C. H. Spurgeon, Our Own Hymn Book: A Collection of Psalms and Hymns for Public, Social and Private Worship (London: Passmore & Alabaster, 1883).

And here is another one – also in Spurgeon’s hymn book. In fact, one is struck by how many hymns in the Metropolitan Tabernacle’s book refer to Jesus drinking the cup of the wrath of God for us, and how so few modern hymns and songs sing of this glorious truth:

For me.

1 THE Son of God, in mighty love,
Came down to Bethlehem for me,
Forsook His throne of light above,
An infant upon earth to be.

2 In love, the Father’s sinless child
Sojourn’d at Nazareth for me;
With sinners dwelt the Undefiled,
The Holy One in Galilee.

3 Jesus whom angel hosts adore,
Became a man of griefs for me;
In love, though rich, becoming poor,
That I, through Him, enrich’d might be.

4 Though Lord of all, above, below,
He went to Olivet for me;
He drank my cup of wrath and woe,
And bled in dark Gethsemane.

5 The ever-blessèd Son of God
Went up to Calvary for me;
There paid my debt, there bore my load
In His own body on the tree.

6 Jesus, whose dwelling is the skies,
Went down into the grave for me;
There overcame my enemies,
There won the glorious victory.

C. H. Spurgeon, Our Own Hymn Book: A Collection of Psalms and Hymns for Public, Social and Private Worship (London: Passmore & Alabaster, 1883).

 

Speaking of Spurgeon, let us close with some encouraging and powerful words of his to celebrate the drinking of this awful cup of wrath by the beautiful Son of God:

Jesus is led forth to Calvary. He is nailed to the cross by cruel and wicked hands. The rude rabble jeer at his sufferings. Within his soul, there is an agony such as we cannot fathom. Above, there are the swelling waves of Almighty wrath against our sins, covering all his soul. Hark! that dreadful soul-piercing cry, ‘My God, my God, why hast thou forsaken me?’ It seems to be the gathering up of all his griefs, sorrows, and sufferings into one expression. Like some enormous lake, which receives the torrents of a thousand rivers, and holds all within its banks, so does that sentence seem to grasp all his woes, and express them all, ‘My God, my God, why hast thou forsaken me?’
At last, he bows his head, and yields up his spirit! At one tremendous draught of love, the Lord hath drained destruction dry for all his people. He has ‘suffered’ all that they ought to have suffered. He hath given to the justice of God a full recompense for all their sins. He has on their behalf presented a complete atonement,—

‘And, to the utmost farthing paid
Whate’er his people owed.’

What joy it is, believer, to think that thou hast such a perfect atonement to rest upon! If there were one sin Christ did not suffer for on the cross, or one evil thought of one of his people that he did not bear, we could not be saved. But he has ‘finished’ the whole of his people’s transgression, he has made an end of all their sins, he has obeyed all the jots and the tittles, as well as the great and weighty things, of the law of God, he has magnified it, and made it honourable. He has gone to ‘the end of the law for righteousness’—not half-way, but all the way; not near to its boundary, but even to its very end. He has not merely sipped from the cup of wrath, not merely tasted a portion of its bitter draught, but he has drained it to the very dregs. Ere he died, he turned the cup of wrath bottom upwards, for he had taken all it contained; and when he saw that there was not a single black drop trembling on its brim, he exclaimed, with the loud voice of triumph, ‘It is finished!’ He had drunk the whole. Glory in this, ye living people of the living Christ! He hath offered for you a complete sacrifice, acceptable unto his Father. Glory in this, ye chosen people of the living God, that ‘Christ also hath once suffered for sins, the just for the unjust, that he might bring us to God.’

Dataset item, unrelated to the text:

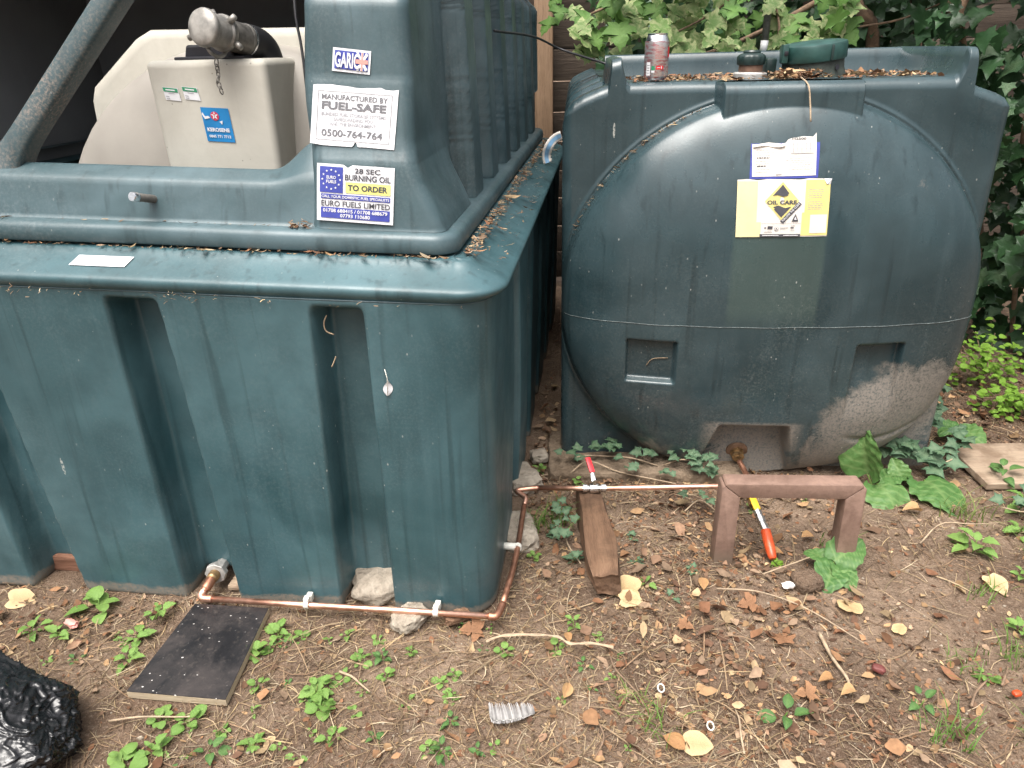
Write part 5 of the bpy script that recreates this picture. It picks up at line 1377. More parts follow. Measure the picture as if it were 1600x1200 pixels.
# ------------------------------------------------------------------ leaves
def leaf_shape(name, kind, mat, L=1.0, seed=0, droop=0.25, fold=0.18):
    """one leaf, base at the origin, growing along +X, upper side +Z, unit length scaled by L; 12-50 triangles"""
    r = random.Random(seed); V, Fs, vein = [], [], []
    if kind in ('ovate', 'serrate', 'round', 'lance', 'spoon'):
        n = 9 if kind == 'serrate' else 7
        for i in range(n + 1):
            t = i / n
            w = {'ovate': 0.62 * math.sin(math.pi * t ** 0.72) ** 0.9 * 0.5, 'serrate': 0.66 * math.sin(math.pi * t ** 0.68) ** 0.85 * 0.5, 'round': 0.92 * math.sin(math.pi * t ** 0.85) ** 0.6 * 0.5,
                 'lance': 0.26 * math.sin(math.pi * t ** 0.8) * 0.5, 'spoon': 0.6 * math.sin(math.pi * t ** 1.5) ** 0.9 * 0.5}[kind]
            if 0 < i < n:
                if kind == 'serrate': w *= 1.10 if i % 2 else 0.86
                else: w *= 1 + r.uniform(-.07, .07)
            z = 0.06 * math.sin(t * 2.4) - droop * t * t
            for s in (-1, 0, 1):
                V.append((t * L * (1 - 0.1 * droop * t), s * w * L, (z + abs(s) * w * fold * 2.2 + r.uniform(-.012, .012)) * L)); vein.append(1.0 if s == 0 else 0.0)
        for i in range(n):
            for s in (0, 1):
                a = i * 3 + s; Fs.append((a, a + 3, a + 4, a + 1))
    else:
        half = {'ivy': [(-0.08, 0.16), (-0.07, 0.34), (-0.10, 0.47), (0.10, 0.40), (0.22, 0.44), (0.40, 0.60), (0.44, 0.36), (0.58, 0.25), (0.80, 0.12)],
                'maple': [(-0.08, 0.10), (-0.14, 0.28), (-0.16, 0.42), (0.02, 0.36), (0.10, 0.44), (0.20, 0.58), (0.40, 0.66), (0.36, 0.48), (0.46, 0.40), (0.42, 0.27), (0.58, 0.34), (0.66, 0.26), (0.80, 0.20), (0.84, 0.09)],
                'dock': [(-0.07, 0.12), (-0.10, 0.26), (0.0, 0.38), (0.16, 0.45), (0.34, 0.47), (0.52, 0.44), (0.70, 0.36), (0.85, 0.23), (0.95, 0.11)]}[kind]
        ring = [(0.0, 0.0)] + [(x + r.uniform(-.02, .02), y * (1 + r.uniform(-.06, .06))) for x, y in half] + [(1.0, 0.0)] + [(x + r.uniform(-.02, .02), -y * (1 + r.uniform(-.06, .06))) for x, y in reversed(half)]
        def zz(x, y): return fold * abs(y) * 0.9 - droop * x * x - (0.35 * droop) * y * y * 2 + 0.04 * math.sin(x * 9 + y * 7 + seed)
        mids = [0.22, 0.45, 0.70]
        for x, y in ring: V.append((x * L, y * L, zz(x, y) * L)); vein.append(0.0)
        m0 = len(V)
        for x in mids: V.append((x * L, 0, (zz(x, 0) - 0.015) * L)); vein.append(1.0)
        vein[0] = 1; N = len(ring)
        for k in range(N):
            a, b = k, (k + 1) % N
            xm = (ring[a][0] + ring[b][0]) / 2; c = m0 + min(range(3), key=lambda q: abs(mids[q] - xm)); Fs.append((a, b, c))
        # close the strip between the three middle points
        def nearest(k): xm = (ring[k][0] + ring[(k + 1) % N][0]) / 2; return min(range(3), key=lambda q: abs(mids[q] - xm))
        for k in range(N):
            q0, q1 = nearest(k - 1), nearest(k)
            if q0 != q1: Fs.append((k, m0 + q1, m0 + q0))
    me = mesh_data(name, V, Fs, mat)
    a = me.attributes.new('vein', 'FLOAT', 'POINT'); a.data.foreach_set('value', vein)
    # make the upper side face +Z
    if sum(p.normal.z for p in me.polygons) < 0: me.flip_normals()
    return me

LEAF = {}
def leaf_set(key, kind, mat, n=4, **kw):
    LEAF[key] = [leaf_shape('leaf', kind, mat, 1.0, seed=hash(key) % 97 + k * 7 if False else (sum(map(ord, key)) + k * 7), **kw) for k in range(n)]
leaf_set('weed', 'serrate', M['weed'], 4, droop=0.22)
leaf_set('round', 'round', M['weed'], 3, droop=0.2, fold=0.08)
leaf_set('oval', 'ovate', M['weed_dark'], 3, droop=0.25)
leaf_set('lime', 'round', M['chickweed'], 3, droop=0.15, fold=0.1)
leaf_set('ivy', 'ivy', M['ivy'], 5, droop=0.22, fold=0.12)
leaf_set('ivy_small', 'ivy', M['ivy_small'], 4, droop=0.18, fold=0.15)
leaf_set('maple', 'maple', M['maple'], 5, droop=0.22, fold=0.10)
leaf_set('maple_green', 'maple', M['maple_green'], 4, droop=0.22, fold=0.12)
leaf_set('dock', 'dock', M['weed'], 3, droop=0.18, fold=0.12)
leaf_set('dry', 'ovate', M['dry'], 4, droop=0.1, fold=0.5)
leaf_set('dry_brown', 'maple', M['dry_brown'], 4, droop=0.25, fold=0.45)
leaf_set('dry_pale', 'dock', M['dry_pale'], 3, droop=0.2, fold=0.3)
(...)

Preached by a young Spurgeon in 1859 at New Park Street Church. Terence Peter Crosby, “Introduction,” in C H Spurgeon’s Forgotten Early Sermons: A Companion to the New Park Street Pulpit: Twenty-Eight Sermons Compiled from the Sword and the Trowel, ed. Terence Peter Crosby (Leominster: Day One, 2010), 82–83.

He drank the cup for you and me. Savor that sweet truth, dear friends and rejoice in it!